Physics World investigates how fluid dynamics, poroelasticity, and grind science can reduce coffee waste as Arabica bean prices surged 80% in 2024.
Key Takeaways
Espresso pucks behave poroelastically: above ~5 bars, puck compaction collapses pores faster than rising pressure can increase flow, capping useful extraction around 8-9 bars.
Channelling (water finding a path of least resistance through the puck) tanks dissolved solids extraction; even tamping and stirring grounds before tamping are the primary mitigations.
Most dissolved solids enter the cup within the first 30-35 seconds; peak extraction rate hits a sweet spot around 15-20 seconds due to the tradeoff between rising flow rate and falling solids concentration.
Counterintuitively, finer grinds past a threshold reduce extraction quality by clogging the bed unevenly; coarser grinds with more water produce more reproducible shots.
X-ray micro-CT scans of pucks before and after brewing confirmed that fine grinds slow but uniform water infiltration, while coarse grinds allow faster but less uniform permeation.
Hacker News Comment Review
Commenters pushed back on the coarser-grind recommendation, noting it conflicts with the conventional 20-30 second shot target and that lower concentration can ruin the cup even if total extracted mass increases.
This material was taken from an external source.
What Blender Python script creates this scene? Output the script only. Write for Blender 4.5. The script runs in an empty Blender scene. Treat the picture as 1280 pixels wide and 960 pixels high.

Experienced voices argued that sourcing quality and roast level dwarf technique: without good beans at the right roast, no physics-informed tamping recovers the brew.
A machine-side workaround surfaced: flow-control machines with a group-head pressure gauge let you pre-saturate the puck at low pressure to eliminate dry pockets before ramping, sidestepping the poroelastic ceiling.
Notable Comments
@roflyear: professional roaster argues sourcing and roast level account for 98% of cup quality; technique cannot compensate for poor inputs.
@deckar01: flow-control machines let you saturate at low pressure then ramp; notes coarse-grind 6-bar approach maximizes extracted mass but tanks concentration.
@urxvtcd: points to Jonathan Gagné’s “The Physics of Filter Coffee” as a full-length reference; flags the article’s moka-pot/AeroPress comparison to espresso as misleading.